No hace falta ser un experto o hacer un exhaustivo seguimiento para darse cuenta que prolifera en la política el lenguaje del odio. Lo hace en España y fuera de nuestras fronteras; en las redes sociales, los platós televisivos y las emisoras de radio; en la calle y, también, por desgracia, en los parlamentos. Empezó hace poco más de una década. Y esto me recuerda aquella gran pieza intelectual que nos dejó Zapatero: "Nos conviene que haya tensión". Era una forma de entender la nueva política del peor presidente que tuvo España y que, por cierto, nos llevó a dónde estamos. Ahora sale otro politiquillo charlatán, que vocifera que hay que dar miedo. Pero no dice si de él o de lo que él representa.
Entre estos polos emocionales suelen moverse algunos líderes políticos y religiosos -no es necesario dar más señas, ya saben a cuáles me refiero- para movilizar las grandes masas de población y ganar sus favores.

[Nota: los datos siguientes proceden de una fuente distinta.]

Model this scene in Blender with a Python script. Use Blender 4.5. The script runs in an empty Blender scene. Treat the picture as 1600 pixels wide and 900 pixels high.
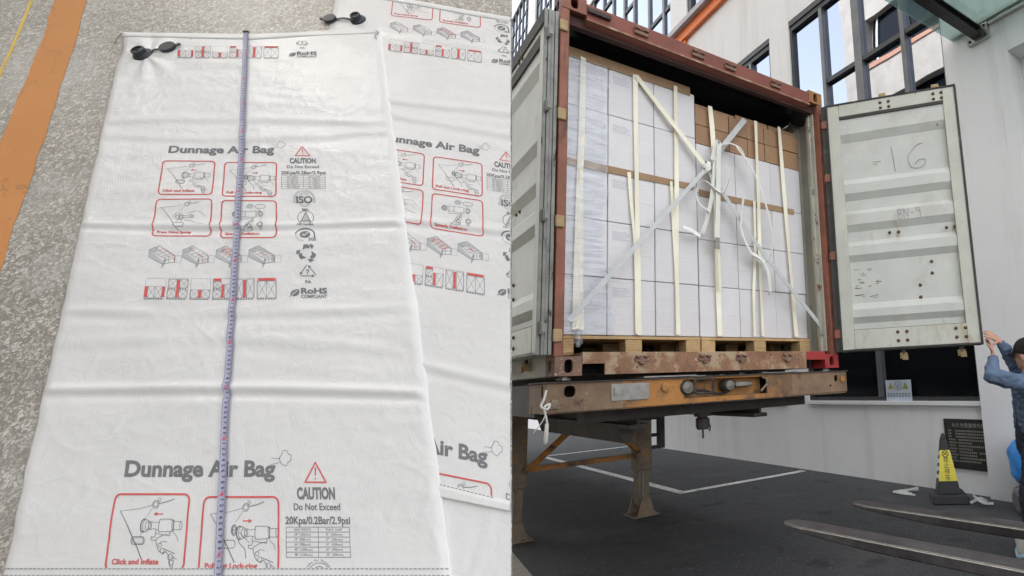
import bpy, bmesh, math, random
from mathutils import Vector, Matrix, noise
R = math.radians
random.seed(7)
scn = bpy.context.scene
COL = scn.collection

# ---------------------------------------------------------------- camera, sky, sun, exposure
def setup():
    cam = bpy.data.cameras.new('camera')
    cam.sensor_width = 36.0
    cam.lens = 844.692584770282 / 1600 * 36
    cam.shift_x = -0.25
    cam.clip_end = 500
    cam.clip_start = 0.05
    co = bpy.data.objects.new('camera', cam)
    COL.objects.link(co)
    r = Vector((0.78132626, -0.62256848, -0.04402005))
    d = Vector((0.06948145, 0.15685839, -0.98517398))
    f = Vector((0.62024318, 0.76668373, 0.16581454))
    m = Matrix.Identity(4)
    for i in range(3):
        m[i][0], m[i][1], m[i][2] = r[i], -d[i], -f[i]
    m.translation = Vector((-1.04758278, -3.36705399, 1.47817545))
    co.matrix_world = m
    scn.camera = co
    w = bpy.data.worlds.new('World')
    scn.world = w
    w.use_nodes = True
    nt = w.node_tree
    nt.nodes.clear()
    sky = nt.nodes.new('ShaderNodeTexSky')
    sky.sky_type = 'NISHITA'
    sky.sun_disc = False
    sky.sun_elevation = R(SUN_EL)
    sky.sun_rotation = R(SUN_AZ)
    sky.dust_density = 2.5
    sky.air_density = 1.0
    hs = nt.nodes.new('ShaderNodeHueSaturation')
    hs.inputs['Saturation'].default_value = 0.12
    bg = nt.nodes.new('ShaderNodeBackground')
    bg.inputs['Strength'].default_value = SKY_STRENGTH
    out = nt.nodes.new('ShaderNodeOutputWorld')
    nt.links.new(sky.outputs[0], hs.inputs['Color'])
    nt.links.new(hs.outputs[0], bg.inputs[0])
    nt.links.new(bg.outputs[0], out.inputs[0])
    sl = bpy.data.lights.new('sun', 'SUN')
    sl.energy = SUN_POWER
    sl.angle = R(0.53)
    sl.color = (1.0, 0.95, 0.87)
    so = bpy.data.objects.new('sun', sl)
    COL.objects.link(so)
    sd = Vector((math.sin(R(SUN_AZ)) * math.cos(R(SUN_EL)), math.cos(R(SUN_AZ)) * math.cos(R(SUN_EL)), math.sin(R(SUN_EL))))
    so.rotation_euler = sd.to_track_quat('Z', 'Y').to_euler()
    vs = scn.view_settings
    vs.view_transform = 'Standard'
    vs.look = 'None'
    vs.exposure = EXPOSURE
    vs.gamma = 1
    scn.cycles.max_bounces = 8
SUN_EL, SUN_AZ, SUN_POWER, SKY_STRENGTH, EXPOSURE = 48, 82, 2.4, 0.15, 2.28
setup()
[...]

La muerte repentina de la senadora y exalcaldesa de Valencia Rita Barberá ha servido para desenmascarar públicamente a un mamarracho. Porque el mamarracho se descalifica a sí mismo.
"No participaré en un homenaje político de una persona cuya trayectoria está marcada por la corrupción". El resto de lo que dijo Iglesias sobra. Como sobra él, políticamente, en un sistema democrático. Su actitud está lejos del comportamiento ético y normal de cualquier persona, y lo que busca este asesor de dictadores es el enfrentamiento entre las dos Españas, al que quiere volver.
En este país, donde tanto y con tan funestas consecuencias se ha practicado el odio, deberíamos haber aprendido ya que el lenguaje del odio, como el de Iglesias, no produce nada, salvo más odio, desprecio y desafección política. Ese lenguaje debe ser desterrado de la política democrática, porque es incompatible con ella. Como lo es Iglesias. Porque Iglesias es rencor y odio.